Xangô foi sincretizado com São Jerônimo, no Brasil, e com Santa Bárbara, em Cuba. Já assinalamos, anteriormente, o caráter estranhos de semelhantes escolhas.
Na Bahia, quando uma festa é celebrada em honra de Dadá, irmão mais velho de Xangô, a cerimônia parece conter reminiscências de fatos antigos, sem que os participantes saibam, muitas vezes as histórias dos Yorubás. O Iaô de Dadá vem dançar frente a assistência, tendo na cabeça uma coroa, o Adê de Bayani. Logo depois, Xangô montado sobre um (ou uma) de seus iniciados, toma a coroa, colocando-a sobre sua própria cabeça. Após ter dançado assim adornado por um certo tempo, a coroa é restituída a Dadá.
Este elemento do ritual parece ser uma reconstituição do destronamento de Dadá-Ajaká por Xangô, e sua volta ao poder sete anos mais tarde.

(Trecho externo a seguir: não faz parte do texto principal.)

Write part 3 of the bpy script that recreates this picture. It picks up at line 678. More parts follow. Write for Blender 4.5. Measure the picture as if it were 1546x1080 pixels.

O arquétipo de Xangô é aquele das pessoas voluntariosas e enérgicas, altivas e conscientes de sua importância, real ou suposta. Das pessoas que podem ser,. ao mesmo tempo, grandes senhoras, corteses, mas que não toleram a menor contradição e, nestes casos, são capazes de se deixarem levar por crises de cólera, violentas e incontroláveis. Das pessoas sensíveis ao charme do sexo oposto e que se conduzem com tato e encanto no decurso de reuniões sociais, mas que podem perder o controle e ultrapassar os limites da decência. Enfim, o arquétipo de Xangô é aquele das pessoas que possuem elevado sentido de sua própria dignidade e de suas obrigações, o que as leva a se comportarem com um misto de severidade e benevolência, segundo os humores do momento, mas sabendo guardar, geralmente, um profundo e constante sentimento de justiça.